A proposed interim bylaw failed to win a majority at the council table.

Bad news… or good news?

As someone who has recently spent a fortune on maintaining the trees in my yard, I’m somewhere in between.

I did kind of like most of the interim bylaw. It would have allowed me to make reasonable decisions about how and when to deal with my few trees, but would have offered protection to neighbourhoods with healthy blocks of forest.

But that word “interim” meant something else was coming, and I don’t trust either side of the evenly divided council to come up with a sensible final bylaw.

I might have sided with the pro-tree group until I read some social media comments by ring-leader Councillor Kim Richter. She peddled the fluff that we don’t actually own our trees – they’re only on loan to us. And her minions made reference to our need for trees to make our oxygen.

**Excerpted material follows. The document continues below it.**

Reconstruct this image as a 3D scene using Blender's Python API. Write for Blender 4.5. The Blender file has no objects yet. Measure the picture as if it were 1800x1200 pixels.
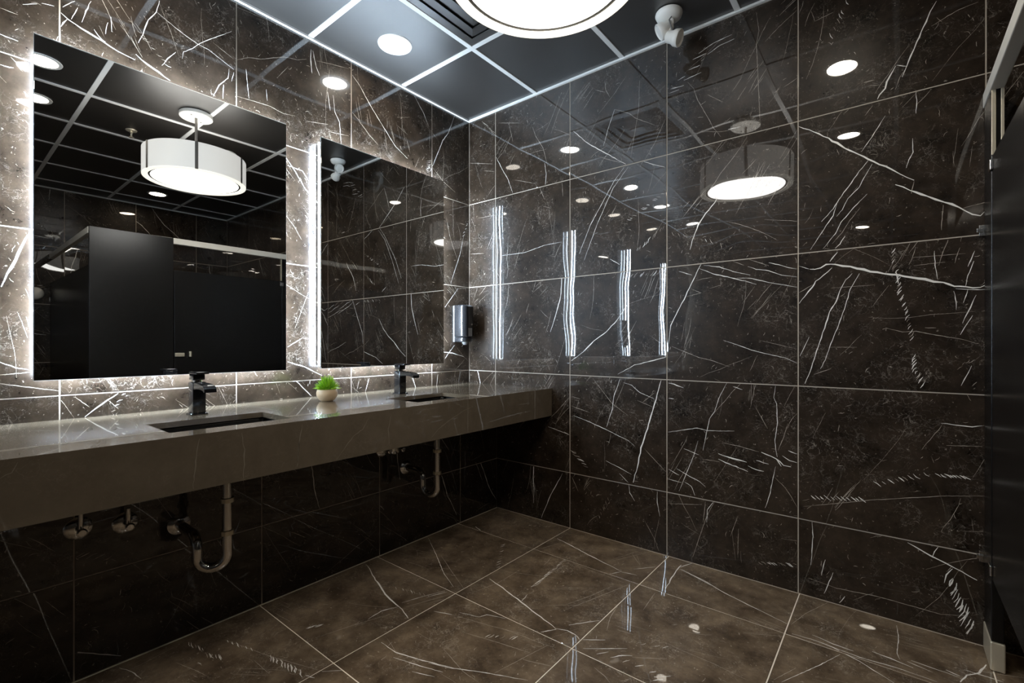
import bpy, bmesh, math, random
from mathutils import Vector, Matrix

# ---------------------------------------------------------------- camera, world, exposure
scene = bpy.context.scene
C = scene.collection
cam_d = bpy.data.cameras.new('camera')
cam = bpy.data.objects.new('camera', cam_d)
C.objects.link(cam)
cam.location = (2.3797, -2.4626, 1.1208)
cam.rotation_euler = (math.pi / 2, 0, 0.6779)
cam_d.sensor_fit = 'HORIZONTAL'
cam_d.sensor_width = 36.0
cam_d.lens = 36.0 * 830.52 / 1800.0
cam_d.shift_y = 4.33 / 1800.0
cam_d.clip_start = 0.02
scene.camera = cam

world = bpy.data.worlds.new('world')
scene.world = world
world.use_nodes = True
world.node_tree.nodes['Background'].inputs[0].default_value = (0.9, 0.95, 1.0, 1)
world.node_tree.nodes['Background'].inputs[1].default_value = 0.005

LED_STRENGTH = 300.0
DOWNLIGHT_STRENGTH = 75.0
PENDANT_STRENGTH = 14.0
SHADE_STRENGTH = 0.42

vs = scene.view_settings
vs.view_transform = 'Standard'
vs.look = 'None'
vs.gamma = 1.0
vs.use_curve_mapping = False
vs.exposure = 0.45
try:
    scene.cycles.use_denoising = True
    scene.cycles.denoiser = 'OPENIMAGEDENOISE'
    scene.cycles.denoising_input_passes = 'RGB_ALBEDO_NORMAL'
    scene.cycles.max_bounces = 12
    scene.cycles.glossy_bounces = 8
    scene.cycles.diffuse_bounces = 4
    scene.cycles.sample_clamp_indirect = 2.0
    scene.cycles.blur_glossy = 0.3
except Exception:
    pass

# ---------------------------------------------------------------- materials
def new_mat(name):
    m = bpy.data.materials.new(name)
    m.use_nodes = True
    nt = m.node_tree
    return m, nt, nt.nodes['Principled BSDF']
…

That scares me. I’m not sure those folks understand the legal concept of ownership. And I know they don’t have a clue about the science of respiration and transpiration – the processes involved in the consumption and production of breathable oxygen by plants.

The trees in my yard have an aesthetic quality that appeals to me, and they make the birds that feast on detrimental bugs in my garden feel at home. They do a lot of good things that keep them from getting stacked in the woodshed.

But 70 per cent of the world’s oxygen comes from aquatic plants and organisms that live in the oceans. And while trees do provide a substantial portion of the other 30 per cent, the handful in my neighbourhood make up only a tiny bit of a tiny bit of a percentage point of all the world’s trees.

All the world’s dandelions probably produce more oxygen than all the trees in Langley. And in this municipality, dandelions, despite being better for bees than a perfect green lawn, are classified as a noxious weed whose eradication could legally be ordered by a council whose members apparently do not understand the concept of property ownership.

So I don’t feel secure entrusting the future of my trees to Richter’s environmental communism, or to Mayor Jack Froese’s develop everythingism.

But they’re both welcome to my dandelions.